Architects sought for $60 million arts center

URBAN LANDSCAPE

December 02, 1993|By Edward Gunts | Edward Gunts,Staff Writer

After selecting the Mount Royal cultural district over the Inner Harbor as the preferred site for a $60 million performing arts center for Baltimore, city and state officials are now seeking architects to design the project.

The Baltimore Development Corp., a quasi-public agency that has been leading the charge to turn the Howard Street corridor into an "avenue of the arts," announced this week that it will hold a limited design competition to identify architects for the 2,700-seat facility, planned for the former Baltimore Life Insurance Co. property at 901 N. Howard St.

The development agency has set Dec. 13 as the deadline for bids from architects and urban designers. It is acting on behalf of the Friends of the Performing Arts, a private group that is being formed to raise funds and operate the completed center.

The performing arts center is conceived as a potential replacement for the 27-year-old Mechanic Theatre in Charles Center. A 1991 report by the Abell Foundation indicated that the 1,607-seat Mechanic is too small and out-of-date to attract many large touring productions.

The new building would house "large-scale Broadway touring productions, full-scale operas, and dance companies," according to the announcement of the competition. Construction funds would be raised from a combination of public and private sources.

The Baltimore Life building, occupied by the insurance company until its move to Owings Mills a year ago, is now owned by the state and would be razed. The resulting 5.8-acre parcel is on the south end of the cultural district, also home to the Meyerhoff Symphony Hall and Lyric Opera House.

Three design teams will be chosen to take part in a five-week competition starting Dec. 30. Each finalist will be paid $10,000 to prepare conceptual designs by Feb. 7 showing how the building might fit on the site and what it might look like.

A panel of experts will select a winning team, with which the development agency will attempt to negotiate a design contract. City officials plan to ask the General Assembly next year to provide preliminary design funds so that the winning firm may continue work.
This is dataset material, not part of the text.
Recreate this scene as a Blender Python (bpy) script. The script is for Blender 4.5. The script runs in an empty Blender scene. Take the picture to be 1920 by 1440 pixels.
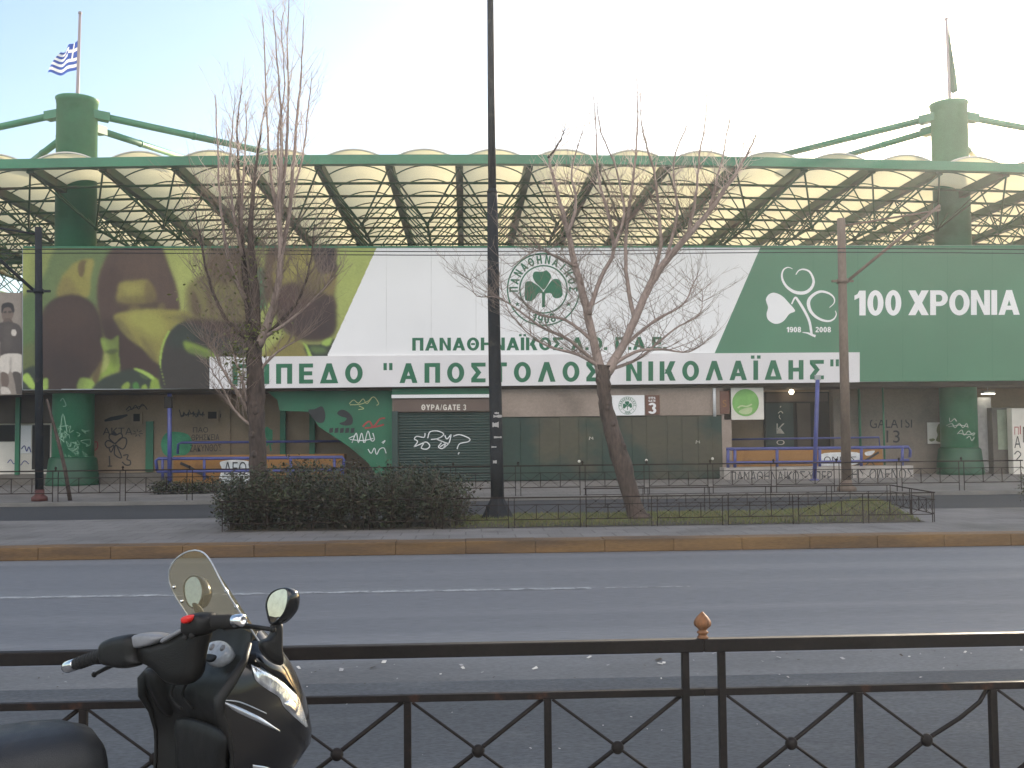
import bpy, bmesh, math, random
from mathutils import Vector, Matrix, Quaternion
R = math.radians
C = bpy.context.scene.collection
SC = bpy.context.scene
# ---------------------------------------------------------------- camera, sky, sun, exposure
EYE = Vector((0.0, 0.0, 1.70))
FPX = 1884.0                       # focal length in pixels of the 1920 px wide photograph
YAW, PITCH, ROLL = R(-2.7), R(2.89), R(-0.55)
CAMROT = Matrix.Rotation(YAW, 3, 'Z') @ Matrix.Rotation(R(90) + PITCH, 3, 'X') @ Matrix.Rotation(ROLL, 3, 'Z')
cd = bpy.data.cameras.new('camera')
cam = bpy.data.objects.new('camera', cd); C.objects.link(cam)
cam.matrix_world = Matrix.Translation(EYE) @ CAMROT.to_4x4()
cd.sensor_width = 36.0; cd.lens = 36.0 * FPX / 1920.0
cd.clip_start = 0.05; cd.clip_end = 3000
SC.camera = cam
SUN_EL, SUN_AZ = 16.3, 32.0        # degrees; azimuth clockwise from +Y
w = bpy.data.worlds.new('World'); SC.world = w; w.use_nodes = True
nt = w.node_tree
FILL_CLOUD = (11.6, 10.8, 10.2)
sky = nt.nodes.new('ShaderNodeTexSky'); sky.sky_type = 'NISHITA'; sky.sun_disc = False
sky.sun_elevation = R(SUN_EL); sky.sun_rotation = R(SUN_AZ)
sky.air_density = 1.0; sky.dust_density = 1.0; sky.ozone_density = 1.2
# unseen bright cloud bank added behind the camera to fill the shaded front
_n, _l = nt.nodes, nt.links
_tc = _n.new('ShaderNodeTexCoord'); _sx = _n.new('ShaderNodeSeparateXYZ'); _l.new(_tc.outputs['Generated'], _sx.inputs[0])
def _mr(x, a0, a1, b0, b1):
    q = _n.new('ShaderNodeMapRange'); q.interpolation_type = 'SMOOTHSTEP'; _l.new(x, q.inputs[0])
    for i, v in enumerate((a0, a1, b0, b1)): q.inputs[i + 1].default_value = v
    return q.outputs[0]
def _mul(x, y):
    q = _n.new('ShaderNodeMath'); q.operation = 'MULTIPLY'; _l.new(x, q.inputs[0]); _l.new(y, q.inputs[1]); return q.outputs[0]
_no = _n.new('ShaderNodeTexNoise'); _no.inputs['Scale'].default_value = 2.2; _no.inputs['Detail'].default_value = 7; _l.new(_tc.outputs['Generated'], _no.inputs['Vector'])
_mask = _mul(_mul(_mul(_mr(_sx.outputs[1], 0.0, -0.35, 0, 1), _mr(_sx.outputs[2], .95, .6, 0, 1)), _mr(_sx.outputs[2], .16, .50, 0, 1)), _mr(_no.outputs['Fac'], .36, .52, 0, 1))
_mx = _n.new('ShaderNodeMix'); _mx.data_type = 'RGBA'; _l.new(_mask, _mx.inputs[0]); _l.new(sky.outputs[0], _mx.inputs[6])
_mx.inputs[7].default_value = (FILL_CLOUD[0], FILL_CLOUD[1], FILL_CLOUD[2], 1)
_l.new(_mx.outputs[2], _n['Background'].inputs[0])
_n['Background'].inputs[1].default_value = 0.13
sd = bpy.data.lights.new('sun', 'SUN'); sd.energy = 4.5; sd.angle = R(0.5); sd.color = (1.0, 0.86, 0.66)
sun = bpy.data.objects.new('sun', sd); C.objects.link(sun)
sdir = Vector((math.sin(R(SUN_AZ)) * math.cos(R(SUN_EL)), math.cos(R(SUN_AZ)) * math.cos(R(SUN_EL)), math.sin(R(SUN_EL))))
sun.rotation_euler = sdir.to_track_quat('Z', 'Y').to_euler(); sun.location = sdir * 120
SC.view_settings.view_transform = 'Standard'; SC.view_settings.look = 'None'
SC.view_settings.exposure = 1.12; SC.view_settings.gamma = 1.0
SC.cycles.max_bounces = 8; SC.cycles.transparent_max_bounces = 12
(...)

"We hope this competition will generate material that we can take to the state legislature" to support the funding request, said Shubroto Bose, director of architecture and urban design for the development corporation. "We are looking for illustrative drawings that show you can build a building on that site, and preliminary cost estimates."

Nearly 200 design teams from around the world recently vied to take part in a design competition for an $80 million performing arts center for the University of Maryland at College Park, and five finalists were selected last month.
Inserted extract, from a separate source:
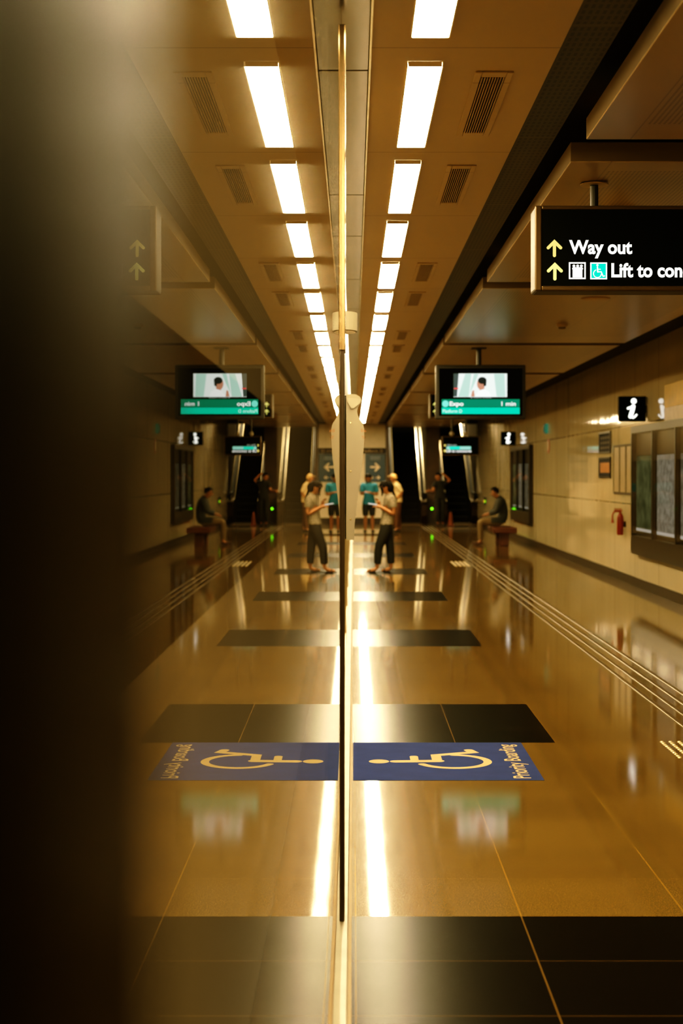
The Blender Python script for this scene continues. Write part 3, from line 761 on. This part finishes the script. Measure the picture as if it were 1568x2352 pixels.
# tactile guide bars
M_tact = P('tactile_steel', (0.13, 0.085, 0.035), 0.35, 0.5)
for i, xx in enumerate((2.10, 2.20, 2.30, 2.40)):
    m = MB(); m.box((xx-0.017, 4.2, 0.0003), (xx+0.017, 47.0, 0.006), 0.003, 1)
    o = m.build('tactile_guide_bar', M_tact)
    tag(o, f'raised metal guide bar on the floor, {ORD[i]} of four counted from the doors', 'guide bar', 'guide bars running along the platform')
def tact_patch(label, y0, y1, x0, x1, bars=False):
    t = thing('tactile_paving', label, 'tactile paving', (x0, y0, 0))
    M_ = P('tactile_stud_steel', (0.80, 0.66, 0.42), 0.3, 0.5)
    first = None; x = 0.0
    while x < x1-x0:
        if bars:
            MB().box((x-0.022, 0, 0.0003), (x+0.022, y1-y0, 0.007), 0.003, 1).build('bar', M_, t); x += 0.075
        else:
            y = 0.0
            while y < y1-y0:
                if first is None:
                    first = MB().lathe([(0.012, 0.0003), (0.010, 0.004), (0.004, 0.0055)], (0, 0, 0), 'z', 8).build('stud', M_, t)
                else:
                    o = first.copy(); C.objects.link(o); o.parent = t; o.location = (x, y, 0)
                y += 0.05
            x += 0.052
    return t
tact_patch('patch of small metal tactile studs at the right edge near the blue marking', 8.62, 9.13, 1.845, 2.07)
tact_patch('far patch of bright tactile bars beside the guide line', 26.6, 28.0, 1.80, 2.07, True)

# ------------------------------------------------------------------ far wayfinding board
S5 = 49.99/F
t = thing('platform_header_sign', 'dark strip sign with platform name on the far cream wall', 'wall sign', (0.0, 49.965, 2.29))
MB().box((0.0, 0, 0), (1.055, 0.035, 0.18)).build('panel', M_navy, t)
MB().text('Platform D', facing_cam(0.28, -0.002, 0.045), 0.09, 0.7, 0.01).build('lettering', P('tan_print', (0.60, 0.44, 0.22), 0.5), t)
t = thing('direction_board', 'blue wayfinding board with white arrow on the far cream wall', 'wayfinding board', (0.385, 49.9645, 1.36))
MB().box((0, 0, 0), (0.67, 0.035, 0.92)).build('panel', P('blue_board', (0.012, 0.045, 0.085), 0.4), t)
MB().box((0.16, -0.004, 0.70), (0.50, -0.0005, 0.86), 0.03, 3).build('name_plate', P('board_plate', (0.16, 0.20, 0.24), 0.5), t)
M_bw = P('board_white', (0.85, 0.70, 0.48), 0.5)
m = MB(); arrow(m, facing_cam(0.33, -0.002, 0.35), 0.30, 'right'); m.build('arrow', M_bw, t)
m = MB(); arrow(m, facing_cam(0.20, -0.002, 0.08), 0.14, 'right'); arrow(m, facing_cam(0.42, -0.002, 0.08), 0.14, 'right'); m.build('small_arrow', M_bw, t)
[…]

Mr. Bose said that process is proving beneficial to planners of the Baltimore project because many of the already-assembled teams are now expressing interest in the new competition. "It works out very well for us."

Fells Point's loss

When planners decided to build the performing arts center in the Mount Royal area, they essentially rejected another site under consideration -- a 27-acre waterfront parcel that Allied Signal controls between the Inner Harbor and Fells Point.

When seeking City Council approval of their master plan in the spring, Allied Signal representatives said they would set aside 6.7 acres for a performing arts center. They had the backing of Fells Point's leaders, who worked for months to reach agreement on the appropriate mix of uses for the Allied Signal parcel, which also includes housing and commercial space.

Steve Bunker, a Fells Point business owner and member of the citizens' group that worked with Allied Signal, said the arts center was a key element of the plan. He warned that the community is likely to be more wary of other ideas for Allied Signal's property, given the decision about the performing arts center.

"It's going to be very tough to get that approval again," he said. "It was a good public use, an educational use, a place that would involve a lot of people from the community. We aren't giving up yet."

Mr. Bunker intends to protest the decision when the project comes up for hearings before the state legislature. If nothing else, he said, he believes that the Allied Signal site should be studied along with the Mount Royal site to see which is best.

"Everybody likes the water," he said. "You would really go a long way toward guaranteeing the project's success because it's a world class site."